**Task:** Which lines hold the word "scene"? Copy each of them from the material.

**Supplied information:**
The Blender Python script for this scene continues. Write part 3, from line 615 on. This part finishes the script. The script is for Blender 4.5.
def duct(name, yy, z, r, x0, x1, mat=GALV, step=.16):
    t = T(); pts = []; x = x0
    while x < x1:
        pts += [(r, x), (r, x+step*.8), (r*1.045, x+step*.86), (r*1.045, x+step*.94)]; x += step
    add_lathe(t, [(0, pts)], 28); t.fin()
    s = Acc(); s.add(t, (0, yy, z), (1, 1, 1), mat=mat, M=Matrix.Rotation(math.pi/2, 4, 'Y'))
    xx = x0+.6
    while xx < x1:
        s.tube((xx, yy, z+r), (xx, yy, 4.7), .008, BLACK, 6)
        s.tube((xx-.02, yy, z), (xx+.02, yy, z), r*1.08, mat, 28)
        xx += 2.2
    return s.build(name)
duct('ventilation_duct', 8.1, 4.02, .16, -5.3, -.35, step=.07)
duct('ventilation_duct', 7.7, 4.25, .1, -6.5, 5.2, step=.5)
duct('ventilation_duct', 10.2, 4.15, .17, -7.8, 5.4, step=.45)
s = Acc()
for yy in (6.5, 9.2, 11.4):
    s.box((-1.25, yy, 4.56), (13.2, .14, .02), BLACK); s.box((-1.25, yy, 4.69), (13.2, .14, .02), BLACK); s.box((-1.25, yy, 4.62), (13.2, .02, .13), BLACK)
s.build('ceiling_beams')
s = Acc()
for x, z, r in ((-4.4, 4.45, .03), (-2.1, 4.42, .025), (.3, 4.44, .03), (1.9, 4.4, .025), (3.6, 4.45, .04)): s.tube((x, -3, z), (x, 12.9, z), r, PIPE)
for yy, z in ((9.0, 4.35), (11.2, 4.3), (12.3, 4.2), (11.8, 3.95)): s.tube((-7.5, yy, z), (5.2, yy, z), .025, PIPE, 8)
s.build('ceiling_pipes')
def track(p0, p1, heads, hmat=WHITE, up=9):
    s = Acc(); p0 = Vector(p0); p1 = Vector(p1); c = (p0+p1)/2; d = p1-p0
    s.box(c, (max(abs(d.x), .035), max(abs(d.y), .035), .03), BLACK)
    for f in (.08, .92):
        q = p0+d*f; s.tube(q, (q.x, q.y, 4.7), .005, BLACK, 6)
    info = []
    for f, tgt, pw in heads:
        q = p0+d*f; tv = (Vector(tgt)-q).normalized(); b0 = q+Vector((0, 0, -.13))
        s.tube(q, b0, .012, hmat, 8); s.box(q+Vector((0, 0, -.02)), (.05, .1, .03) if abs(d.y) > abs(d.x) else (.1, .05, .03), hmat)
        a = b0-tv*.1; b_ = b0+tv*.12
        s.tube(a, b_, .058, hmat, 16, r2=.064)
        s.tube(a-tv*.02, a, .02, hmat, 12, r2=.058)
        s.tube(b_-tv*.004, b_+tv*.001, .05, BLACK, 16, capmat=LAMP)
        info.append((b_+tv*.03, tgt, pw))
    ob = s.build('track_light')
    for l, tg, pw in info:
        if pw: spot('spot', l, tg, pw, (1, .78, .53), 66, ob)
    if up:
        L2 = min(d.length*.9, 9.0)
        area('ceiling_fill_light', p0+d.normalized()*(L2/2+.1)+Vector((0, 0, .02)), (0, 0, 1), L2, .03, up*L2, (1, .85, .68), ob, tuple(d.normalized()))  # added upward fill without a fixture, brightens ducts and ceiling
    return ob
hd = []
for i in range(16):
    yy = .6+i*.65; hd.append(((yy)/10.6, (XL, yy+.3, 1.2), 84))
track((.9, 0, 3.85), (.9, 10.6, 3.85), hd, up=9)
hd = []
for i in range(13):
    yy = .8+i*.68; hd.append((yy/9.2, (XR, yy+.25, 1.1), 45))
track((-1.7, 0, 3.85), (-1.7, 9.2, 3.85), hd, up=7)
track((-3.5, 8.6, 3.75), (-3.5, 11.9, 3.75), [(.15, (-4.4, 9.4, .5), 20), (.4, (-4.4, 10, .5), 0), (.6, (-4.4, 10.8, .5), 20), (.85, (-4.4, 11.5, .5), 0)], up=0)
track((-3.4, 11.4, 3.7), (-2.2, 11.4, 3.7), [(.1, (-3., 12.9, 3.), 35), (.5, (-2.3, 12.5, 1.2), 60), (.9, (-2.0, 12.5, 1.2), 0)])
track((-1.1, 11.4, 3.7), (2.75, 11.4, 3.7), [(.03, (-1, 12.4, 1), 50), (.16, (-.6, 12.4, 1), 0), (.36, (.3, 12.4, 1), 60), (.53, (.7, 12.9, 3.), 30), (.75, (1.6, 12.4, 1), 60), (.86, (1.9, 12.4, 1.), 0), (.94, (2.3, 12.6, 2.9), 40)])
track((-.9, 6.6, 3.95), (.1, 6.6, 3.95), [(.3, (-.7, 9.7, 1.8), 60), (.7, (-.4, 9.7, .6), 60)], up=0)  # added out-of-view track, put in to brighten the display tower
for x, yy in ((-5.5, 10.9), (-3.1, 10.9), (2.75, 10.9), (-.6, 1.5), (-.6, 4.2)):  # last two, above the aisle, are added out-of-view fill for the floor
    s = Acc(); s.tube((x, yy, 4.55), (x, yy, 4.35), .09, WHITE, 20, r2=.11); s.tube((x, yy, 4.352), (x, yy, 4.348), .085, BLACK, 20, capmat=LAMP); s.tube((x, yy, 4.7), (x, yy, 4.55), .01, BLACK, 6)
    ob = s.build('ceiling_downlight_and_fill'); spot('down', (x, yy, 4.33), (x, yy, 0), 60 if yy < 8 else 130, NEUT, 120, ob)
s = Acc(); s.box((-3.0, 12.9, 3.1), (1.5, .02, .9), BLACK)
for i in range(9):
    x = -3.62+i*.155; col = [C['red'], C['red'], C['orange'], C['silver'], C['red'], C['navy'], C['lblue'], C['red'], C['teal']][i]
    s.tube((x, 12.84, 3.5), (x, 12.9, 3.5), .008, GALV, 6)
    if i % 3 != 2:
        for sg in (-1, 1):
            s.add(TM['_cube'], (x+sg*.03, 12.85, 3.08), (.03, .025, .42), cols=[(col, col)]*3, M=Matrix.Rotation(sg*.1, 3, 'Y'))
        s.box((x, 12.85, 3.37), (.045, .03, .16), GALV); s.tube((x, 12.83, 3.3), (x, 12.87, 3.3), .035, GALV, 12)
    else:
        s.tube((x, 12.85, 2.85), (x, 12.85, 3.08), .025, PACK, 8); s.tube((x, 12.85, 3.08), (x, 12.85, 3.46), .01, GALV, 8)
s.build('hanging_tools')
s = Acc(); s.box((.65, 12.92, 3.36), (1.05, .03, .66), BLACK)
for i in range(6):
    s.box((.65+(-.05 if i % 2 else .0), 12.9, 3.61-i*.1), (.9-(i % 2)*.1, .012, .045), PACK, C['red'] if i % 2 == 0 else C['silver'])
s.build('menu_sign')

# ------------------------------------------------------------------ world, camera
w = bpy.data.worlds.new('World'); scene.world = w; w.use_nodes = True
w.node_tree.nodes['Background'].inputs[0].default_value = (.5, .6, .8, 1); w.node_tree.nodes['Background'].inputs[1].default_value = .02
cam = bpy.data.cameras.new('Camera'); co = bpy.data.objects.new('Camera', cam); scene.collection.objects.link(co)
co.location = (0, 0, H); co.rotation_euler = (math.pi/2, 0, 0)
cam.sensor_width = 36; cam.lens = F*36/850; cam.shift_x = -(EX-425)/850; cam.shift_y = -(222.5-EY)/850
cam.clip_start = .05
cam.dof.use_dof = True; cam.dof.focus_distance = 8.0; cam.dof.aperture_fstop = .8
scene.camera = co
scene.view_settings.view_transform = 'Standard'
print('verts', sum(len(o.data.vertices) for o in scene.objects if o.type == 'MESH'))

**Solved problem:**
The Blender Python script for this scene continues. Write part 3, from line 615 on. This part finishes the script. The script is for Blender 4.5.
w = bpy.data.worlds.new('World'); scene.world = w; w.use_nodes = True
cam = bpy.data.cameras.new('Camera'); co = bpy.data.objects.new('Camera', cam); scene.collection.objects.link(co)
scene.camera = co
scene.view_settings.view_transform = 'Standard'
print('verts', sum(len(o.data.vertices) for o in scene.objects if o.type == 'MESH'))